C’est précisément le jeune flûtiste et
chef d’orchestre français que l’on retrouve à Tourcoing pour l’une des
productions les plus attendue de la saison, l’ébouriffante
Etoile (1877) d’Emmanuel Chabrier.
On avoue ne pas comprendre pourquoi un tel chef d’œuvre de malice et
d’intelligence ne figure pas plus souvent au répertoire hexagonal – au
moins pendant les fêtes de fin d’année, aux côtés des grands succès
d’Offenbach. On se réjouit par conséquent de cette heureuse initiative,
et ce d’autant plus que le plateau vocal réuni se montre d’un niveau
proche de l’idéal.
Ambroisine Bré et Anara Khassenova |
Ainsi de la rayonnante Ambroisine Bré qui donne à son
Lazuli un brio vocal d’une rare conviction dans l’équilibre entre vérité
théâtrale et raffinement vocal, tandis que Carl Ghazarossian (Ouf 1er) ne lui cède en rien dans sa composition désopilante, entre morgue cruelle et lassitude feinte. Si Anara Khassenova (la Princesse Laoula) affiche également un haut niveau, Juliette Raffin-Gay (Aloès)

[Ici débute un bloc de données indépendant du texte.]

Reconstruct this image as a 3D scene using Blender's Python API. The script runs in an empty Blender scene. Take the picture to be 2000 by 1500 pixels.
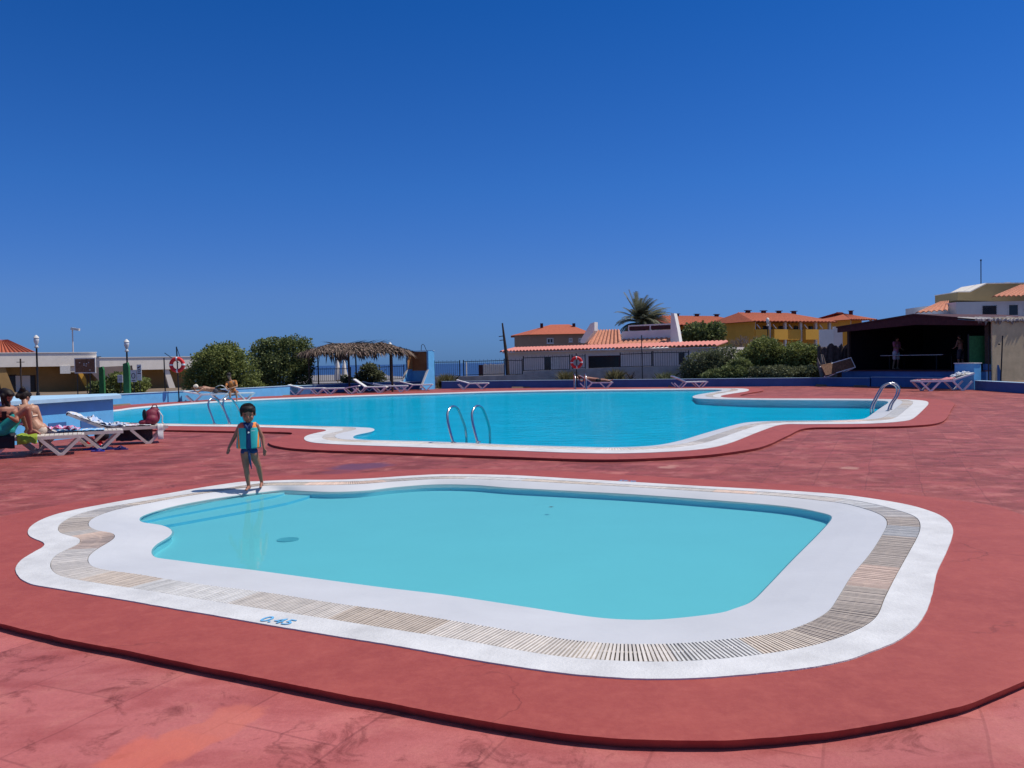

est plus en retrait du fait d’une émission parfois étroite, hormis dans
son air bien travaillé au II. La production doit beaucoup à l’aisance
comique des impayables Alain Buet (très solide Siroco), Nicolas Rivenq (superbe d’autodérision) ou Denis Mignien
(à la folie douce-amère). Les chœurs un rien timides au début, avec
quelques décalages notables, se montrent de plus en plus affirmés tout
au long de la soirée, avant de pleinement convaincre.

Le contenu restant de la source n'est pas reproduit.